An unfortunate truth about media coverage is that often the more headlines a story generates, the more desensitized its readers become.

News that Catholic priests around the country had sexually assaulted thousands of children generated an outpouring of rage when first reported, but much of that reaction has since downshifted to boredom, even irritation, at grown survivors' inability to move on.

"Twist of Faith," a documentary screening at Grand Illusion Cinema this weekend, shows why so many can't.

Film director Kirby Dick follows Tony Comes, a 33-year-old firefighter from Toledo, Ohio, as he grapples with the emotional fallout from decades-old violations, the circumstances of which -- from weekend trips with the priest, to his befriending of Comes' family -- will be eerily familiar to abuse survivors here.
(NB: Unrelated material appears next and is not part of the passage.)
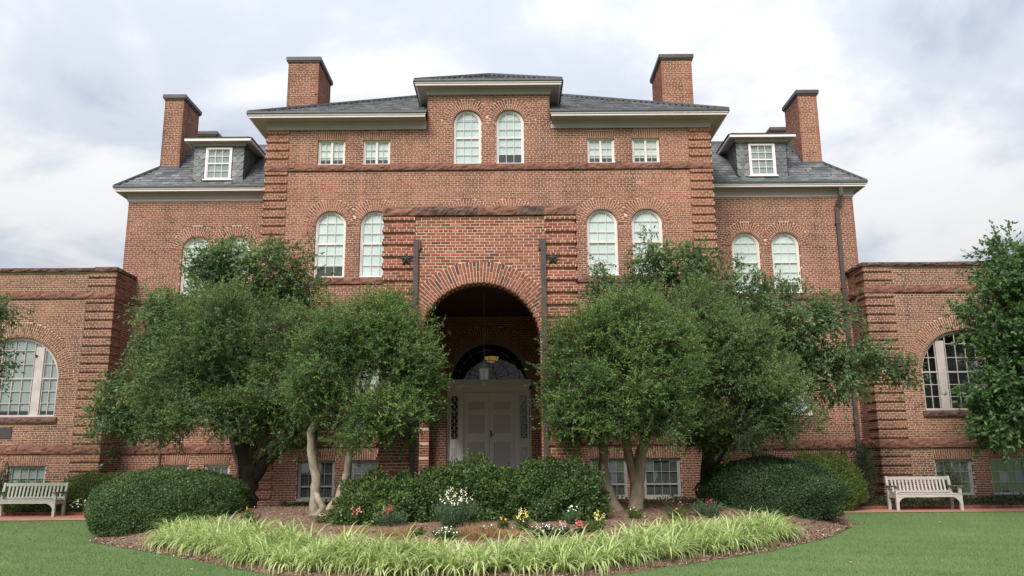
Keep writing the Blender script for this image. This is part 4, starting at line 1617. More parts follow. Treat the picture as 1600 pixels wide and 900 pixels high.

"Twist" is unusual, however, in its quiet intimacy. As he has in previous films, Dick gave his subject a camera with which to film himself in more private moments, so we see Comes in marriage-counseling sessions with his wife, bathing their toddler son and explaining his own childhood sexual abuse to the couple's 8-year-old daughter.

The intent, Dick says, was to reveal survivors' emotional experience and this, the film achieves. But it also shows Comes becoming discomfortingly invested in his victimhood (a marked contrast to boyhood friend Matthew Simon, who now lives in Seattle, appears in the film and was abused by the same priest).

Church officials in Toledo declined to participate in "Twist" and Dennis Gray, the accused former priest, has denied Comes' allegations. He appears in a videotaped deposition opining that sexual abuse may harm some children but not others. In 2004, Comes settled a lawsuit against Gray and the Toledo diocese for $55,000.

Though nominated for an Academy Award in 2004 and recently presented on HBO, "Twist" is not a perfect film. Certain viewers will question Comes' actions and others will be disturbed by the frank discussion of child rape. But it will leave many with a more personal understanding of how quiet childhood violations can thunder into adult life.